Ahead of kick off against Sunderland on Saturday afternoon, the trademark kaleidoscopic banners on the Kop were replaced by unyielding black flags. Littered throughout the ground were different messages - ‘football without fans is nothing’, ‘£77 DISGRACE’, ‘supporters not customers’ - which all fed into the same thought: enough is enough. 



On the morning of the matchday, it was hard to guess just how substantial the first walkout protest in Liverpool’s history would be. By the time you took your seat though, it was clear that a major statement would be made on L4. 

Around the 70-minute mark, the volume of the crowd amplified during a stirring rendition of You’ll Never Walk Alone. That was followed by echoing chants of “you greedy b*stards, enough is enough.” As the time edged closer, the mood grew increasingly unshakeable. The clock struck 77 and you could hear the mass clunk of seats being exited as supporters flooded forward towards the outlets and towards their goal.
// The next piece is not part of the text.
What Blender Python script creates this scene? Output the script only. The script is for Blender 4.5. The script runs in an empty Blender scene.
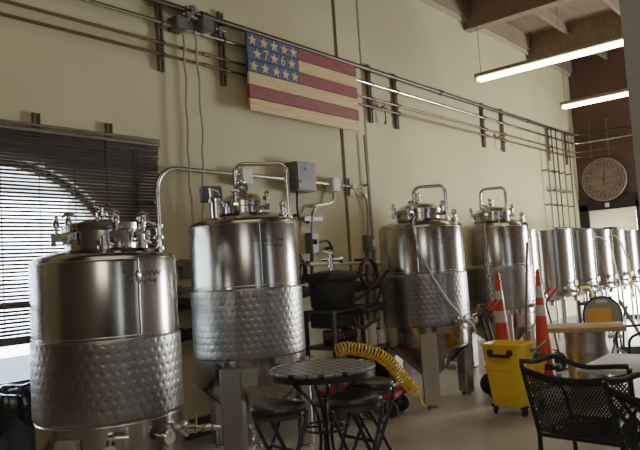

An estimated 10,000 departed. Liverpool were 2-0 up with 13 minutes to go. Liverpool drew 2-2 at the final whistle. The scoreline felt irrelevant though as history was being made. The timing of the walkout was aligned with the highest ticket price of £77 in the new Main Stand next season, but the protest was not about this singular cost alone. 
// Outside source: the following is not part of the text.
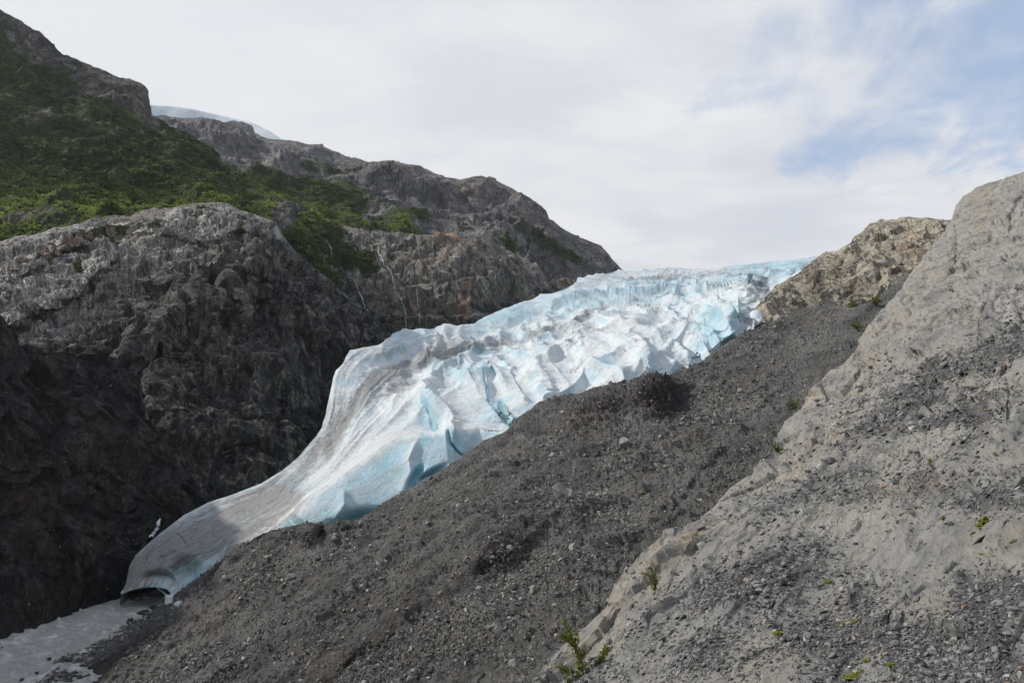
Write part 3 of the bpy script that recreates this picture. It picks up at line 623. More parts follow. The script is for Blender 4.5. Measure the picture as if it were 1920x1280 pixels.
def ice_disp(P, N, s, x, y):
    q = P * np.array([1, .22, .6]); up = smooth(235, 300, P[:, 1]) * (1 - smooth(420, 620, P[:, 1]))
    right = smooth(620, 820, x)
    ribs = fbm(q, 17, 4, .42, True, s, 91) * 1.7 * up * right
    trans = fbm(P * np.array([.55, .9, 1]), 55, 7, .5, True, s, 95) * 5.0 * smooth(380, 560, P[:, 1])
    trans2 = fbm(P * np.array([.7, .6, 1]), 16, 5, .5, True, s, 97) * 1.0 * smooth(330, 460, P[:, 1])
    gen = fbm(P * np.array([1, .5, .8]), 24, 5, .42, False, s, 99) * (1.1 + 1.2 * up)
    fs = np.log(flow_s(x, y)); q2 = np.stack([fs * 60, (P[:, 1] + .6 * P[:, 0]) / 9, 0 * fs], -1).astype(np.float32)
    fin = 1 - inpoly(x, y, FIN, 30); rib_c = warp(P, 18, 7) * np.array([1, .16, .5])
    gen = gen * (.3 + .7 * fin) + fbm(q2 * np.array([1, .35, 1], np.float32), 9, 4, .45, True, seed=145) * 1.5 * (.25 + .75 * fin) * smooth(190, 240, P[:, 1])
    gen = gen + (facet(warp(P, 10, 6), 15, 16) * .28 * (.35 + up * right) + facet(warp(P, 5, 3), 4.5, 19) * .09 * (1 - .5 * smooth(500, 700, P[:, 1]))) * (.08 + .92 * fin)
    gen = gen + fbm(rib_c, 15, 3, .36, True, s, 143) * 2.6 * smooth(640, 800, x) * (1 - smooth(380, 560, P[:, 1])) * fin
    edge = smooth(0, 30, edist(x, y, ice_top))
    return (ribs * 1.5 + gen + trans + trans2 * 1.5) * (.35 + .65 * edge)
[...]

Forty-seven per cent of existing seats at Anfield will carry an increased fee in 2016-17. It's easy to get lost in numbers. It's hard to do the math. In simple terms: many people are already out of pocket by religiously going to the match. Many, many more will join that list. As it stands, too many face the unthinkable prospect of no longer watching Liverpool live. Too many have already had to make that choice. All for an extra £2 million in matchday revenue for the club under the new pricing structure. That figure makes a minuscule difference to the Liverpool, but a mammoth one to its people.
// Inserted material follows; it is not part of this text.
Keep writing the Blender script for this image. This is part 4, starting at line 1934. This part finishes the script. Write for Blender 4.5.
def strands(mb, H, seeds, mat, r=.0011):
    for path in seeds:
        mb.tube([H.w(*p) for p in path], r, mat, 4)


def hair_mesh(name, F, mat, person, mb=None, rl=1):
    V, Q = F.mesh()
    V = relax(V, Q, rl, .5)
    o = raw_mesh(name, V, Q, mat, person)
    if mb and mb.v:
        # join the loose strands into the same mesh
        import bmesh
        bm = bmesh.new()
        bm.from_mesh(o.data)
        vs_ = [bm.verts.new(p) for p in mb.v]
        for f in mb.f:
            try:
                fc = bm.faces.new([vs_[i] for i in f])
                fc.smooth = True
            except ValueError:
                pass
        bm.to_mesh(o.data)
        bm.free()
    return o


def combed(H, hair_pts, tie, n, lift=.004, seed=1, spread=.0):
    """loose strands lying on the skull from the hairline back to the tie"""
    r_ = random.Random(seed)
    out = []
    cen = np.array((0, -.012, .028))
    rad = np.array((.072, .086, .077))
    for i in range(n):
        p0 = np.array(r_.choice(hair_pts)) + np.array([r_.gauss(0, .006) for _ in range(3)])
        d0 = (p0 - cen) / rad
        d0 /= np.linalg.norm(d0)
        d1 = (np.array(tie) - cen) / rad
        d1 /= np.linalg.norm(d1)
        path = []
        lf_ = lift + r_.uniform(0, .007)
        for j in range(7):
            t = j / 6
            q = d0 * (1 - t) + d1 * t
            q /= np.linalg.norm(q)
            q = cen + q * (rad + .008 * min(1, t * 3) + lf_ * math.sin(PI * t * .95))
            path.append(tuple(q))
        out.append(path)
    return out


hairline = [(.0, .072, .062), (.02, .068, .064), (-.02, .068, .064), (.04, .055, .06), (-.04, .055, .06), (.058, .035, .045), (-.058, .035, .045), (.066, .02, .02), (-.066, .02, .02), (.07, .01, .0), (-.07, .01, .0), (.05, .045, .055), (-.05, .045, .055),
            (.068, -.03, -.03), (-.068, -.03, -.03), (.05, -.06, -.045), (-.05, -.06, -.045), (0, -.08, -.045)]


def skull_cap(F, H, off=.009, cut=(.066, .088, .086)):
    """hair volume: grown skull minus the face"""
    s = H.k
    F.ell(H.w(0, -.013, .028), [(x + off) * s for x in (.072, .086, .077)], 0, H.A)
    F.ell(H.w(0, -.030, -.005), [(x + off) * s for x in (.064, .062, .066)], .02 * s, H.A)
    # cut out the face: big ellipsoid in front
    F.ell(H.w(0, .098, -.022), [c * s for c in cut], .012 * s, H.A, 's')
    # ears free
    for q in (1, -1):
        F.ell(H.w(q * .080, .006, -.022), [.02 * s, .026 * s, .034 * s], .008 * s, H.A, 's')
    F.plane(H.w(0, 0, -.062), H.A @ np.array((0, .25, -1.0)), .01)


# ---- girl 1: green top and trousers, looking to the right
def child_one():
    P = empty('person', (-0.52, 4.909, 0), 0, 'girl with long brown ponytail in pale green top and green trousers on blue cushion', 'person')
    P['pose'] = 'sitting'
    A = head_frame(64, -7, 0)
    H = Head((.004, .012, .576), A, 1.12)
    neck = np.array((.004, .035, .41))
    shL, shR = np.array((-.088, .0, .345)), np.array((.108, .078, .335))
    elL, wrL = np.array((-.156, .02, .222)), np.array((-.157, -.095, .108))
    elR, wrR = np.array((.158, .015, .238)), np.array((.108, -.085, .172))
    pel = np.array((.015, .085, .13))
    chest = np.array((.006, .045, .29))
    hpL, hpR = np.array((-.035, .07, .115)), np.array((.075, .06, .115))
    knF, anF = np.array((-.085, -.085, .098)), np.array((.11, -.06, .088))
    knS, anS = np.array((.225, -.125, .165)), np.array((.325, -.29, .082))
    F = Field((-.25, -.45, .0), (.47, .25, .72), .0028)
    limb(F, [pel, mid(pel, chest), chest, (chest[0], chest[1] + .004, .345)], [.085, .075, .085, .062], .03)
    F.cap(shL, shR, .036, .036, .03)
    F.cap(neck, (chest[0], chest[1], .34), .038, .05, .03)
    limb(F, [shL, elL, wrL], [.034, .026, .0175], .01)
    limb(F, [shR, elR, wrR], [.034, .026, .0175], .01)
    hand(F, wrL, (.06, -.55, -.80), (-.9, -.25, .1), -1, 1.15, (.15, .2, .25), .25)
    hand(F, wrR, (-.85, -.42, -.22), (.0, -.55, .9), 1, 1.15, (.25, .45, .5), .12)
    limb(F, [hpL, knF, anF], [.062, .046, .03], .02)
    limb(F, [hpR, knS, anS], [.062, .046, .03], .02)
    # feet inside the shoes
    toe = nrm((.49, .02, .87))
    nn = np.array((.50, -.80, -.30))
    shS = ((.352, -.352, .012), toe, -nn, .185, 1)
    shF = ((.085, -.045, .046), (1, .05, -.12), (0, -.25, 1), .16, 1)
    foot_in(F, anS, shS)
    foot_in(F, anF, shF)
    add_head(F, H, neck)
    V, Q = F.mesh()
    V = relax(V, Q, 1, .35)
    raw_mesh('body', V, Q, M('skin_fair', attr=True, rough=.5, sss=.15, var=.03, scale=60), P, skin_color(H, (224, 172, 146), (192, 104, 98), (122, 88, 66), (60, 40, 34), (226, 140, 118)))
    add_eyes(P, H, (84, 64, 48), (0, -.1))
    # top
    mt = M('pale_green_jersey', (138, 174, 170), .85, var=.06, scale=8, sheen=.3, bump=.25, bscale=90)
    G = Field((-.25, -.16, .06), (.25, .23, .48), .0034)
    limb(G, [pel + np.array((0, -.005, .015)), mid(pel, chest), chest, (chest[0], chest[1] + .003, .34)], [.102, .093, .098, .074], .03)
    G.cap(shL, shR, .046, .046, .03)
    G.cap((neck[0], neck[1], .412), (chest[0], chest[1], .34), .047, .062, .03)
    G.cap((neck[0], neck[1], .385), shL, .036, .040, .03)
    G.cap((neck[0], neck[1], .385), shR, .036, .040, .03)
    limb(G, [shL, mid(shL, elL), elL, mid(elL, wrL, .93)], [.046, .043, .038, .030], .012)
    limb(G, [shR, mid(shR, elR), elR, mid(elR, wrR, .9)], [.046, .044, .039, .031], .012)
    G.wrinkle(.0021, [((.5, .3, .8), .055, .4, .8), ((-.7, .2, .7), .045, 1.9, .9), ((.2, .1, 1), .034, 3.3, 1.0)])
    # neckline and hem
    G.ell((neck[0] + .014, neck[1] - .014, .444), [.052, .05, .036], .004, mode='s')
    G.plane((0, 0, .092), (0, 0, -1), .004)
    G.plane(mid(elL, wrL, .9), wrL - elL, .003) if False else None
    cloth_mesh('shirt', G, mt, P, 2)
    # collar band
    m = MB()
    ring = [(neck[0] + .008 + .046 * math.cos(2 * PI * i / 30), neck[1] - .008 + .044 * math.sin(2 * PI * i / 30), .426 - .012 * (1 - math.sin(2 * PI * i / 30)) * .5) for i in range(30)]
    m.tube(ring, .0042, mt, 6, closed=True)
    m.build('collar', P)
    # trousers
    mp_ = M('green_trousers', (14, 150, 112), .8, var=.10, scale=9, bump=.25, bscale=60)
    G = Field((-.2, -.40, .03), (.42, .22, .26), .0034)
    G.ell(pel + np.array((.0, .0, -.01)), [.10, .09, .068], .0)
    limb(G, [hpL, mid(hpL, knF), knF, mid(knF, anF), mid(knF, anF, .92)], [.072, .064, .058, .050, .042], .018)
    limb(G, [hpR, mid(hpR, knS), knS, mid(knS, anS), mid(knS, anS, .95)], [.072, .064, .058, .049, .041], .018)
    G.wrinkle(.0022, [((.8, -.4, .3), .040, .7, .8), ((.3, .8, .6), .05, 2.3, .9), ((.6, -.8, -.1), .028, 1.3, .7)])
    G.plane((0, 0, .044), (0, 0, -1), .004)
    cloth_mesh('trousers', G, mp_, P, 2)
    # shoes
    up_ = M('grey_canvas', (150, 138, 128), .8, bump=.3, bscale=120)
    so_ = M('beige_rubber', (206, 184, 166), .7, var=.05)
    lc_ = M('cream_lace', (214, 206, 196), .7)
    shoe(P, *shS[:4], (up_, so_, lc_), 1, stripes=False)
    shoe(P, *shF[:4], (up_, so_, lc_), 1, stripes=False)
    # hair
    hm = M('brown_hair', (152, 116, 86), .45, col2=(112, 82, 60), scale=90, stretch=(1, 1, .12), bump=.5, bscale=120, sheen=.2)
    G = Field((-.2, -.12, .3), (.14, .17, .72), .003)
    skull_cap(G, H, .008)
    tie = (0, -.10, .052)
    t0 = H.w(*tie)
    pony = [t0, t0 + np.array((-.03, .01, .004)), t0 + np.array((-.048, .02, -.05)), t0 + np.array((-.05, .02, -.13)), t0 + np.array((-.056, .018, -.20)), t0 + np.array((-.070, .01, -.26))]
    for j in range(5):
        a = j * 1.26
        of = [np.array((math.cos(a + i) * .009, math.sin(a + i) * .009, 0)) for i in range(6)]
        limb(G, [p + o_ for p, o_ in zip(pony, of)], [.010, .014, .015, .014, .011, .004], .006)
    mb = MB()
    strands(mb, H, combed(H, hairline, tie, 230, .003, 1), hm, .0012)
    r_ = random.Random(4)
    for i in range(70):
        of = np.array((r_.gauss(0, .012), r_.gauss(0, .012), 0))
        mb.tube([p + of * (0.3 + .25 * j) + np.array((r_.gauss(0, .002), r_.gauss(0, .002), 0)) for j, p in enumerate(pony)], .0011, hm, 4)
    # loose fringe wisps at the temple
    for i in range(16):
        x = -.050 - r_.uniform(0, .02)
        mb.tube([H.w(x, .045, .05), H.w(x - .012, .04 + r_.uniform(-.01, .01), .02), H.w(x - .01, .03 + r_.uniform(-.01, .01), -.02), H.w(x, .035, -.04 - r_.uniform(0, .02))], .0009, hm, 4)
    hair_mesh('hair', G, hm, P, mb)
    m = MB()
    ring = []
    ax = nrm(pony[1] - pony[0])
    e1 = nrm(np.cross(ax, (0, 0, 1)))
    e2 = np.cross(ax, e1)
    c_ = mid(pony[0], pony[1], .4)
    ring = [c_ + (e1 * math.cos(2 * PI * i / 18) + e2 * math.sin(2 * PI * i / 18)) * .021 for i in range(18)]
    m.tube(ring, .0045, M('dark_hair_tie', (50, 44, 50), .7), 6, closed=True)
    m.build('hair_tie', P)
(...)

The protest was not, as some insisted on framing it, about the right or wrong way to support the club. It was about every fan actually having the opportunity to support Liverpool at Anfield without having to wrestle financially to make it happen.  

Nineteen days ago, those in the stadium were on their feet applauding Jon Flanagan - who grew up 200 yards away from the ground in Utting Avenue - following his return to action after a spell on the sidelines of 20 months.

On Saturday, they rose to their feet so that young Liverpool fans - as the full-back was - have the chance to regularly attend games in future without worrying about dire economical consequences later down the line. 

They walked out so that families can continue walking in without being hamstrung by the affordability of one ticket, let alone the cost for an entire household.

The fight against escalating prices is not just restricted to locals. There is a misconception that supporters from far afield can easily afford inflated prices. A sizeable amount trade their life savings to make the trip just once. One pound currently costs 23 rands, 98 rupees, 169 yen, 288 nairas… 

Equally, the fight against escalating ticket prices is not simply Liverpool’s battle. And the noise that the protest was pointless is just pollution. The fact that Saturday’s exodus prompted the club’s owners to hold emergency talks with a potential review of the structure in the pipeline proves as much. 

And the idea that those who didn’t leave early were ‘sh*thouses’, ‘scabs’ or ‘Tory b*stards’ is also absurd. Some simply did not understand the specifics behind the demonstration, others could not reconcile with the idea of not supporting their side until the very end, some made the trip to Anfield for the first time and for some, those 90 minutes provide the only chance to escape their daily concerns. 

Those who walked out should rightly be commended. Those who stayed should not be chastised. There is no need for division when there is a unified belief that the cost of football to the ordinary fan is exorbitant. 

Saturday showed Fenway Sports Group that PR spin and limited measures aren’t the most appropriate cure to the above. 

There may never be a shortage of demand for tickets at Anfield, but a shortage of passion and authenticity is just as damaging.

Liverpool is a most remarkable club, in a most remarkable city, with a most remarkable fanbase. It would fittingly be most remarkable if the first walkout protest in the institution’s history leads to a watershed decision on ticket pricing in the near future.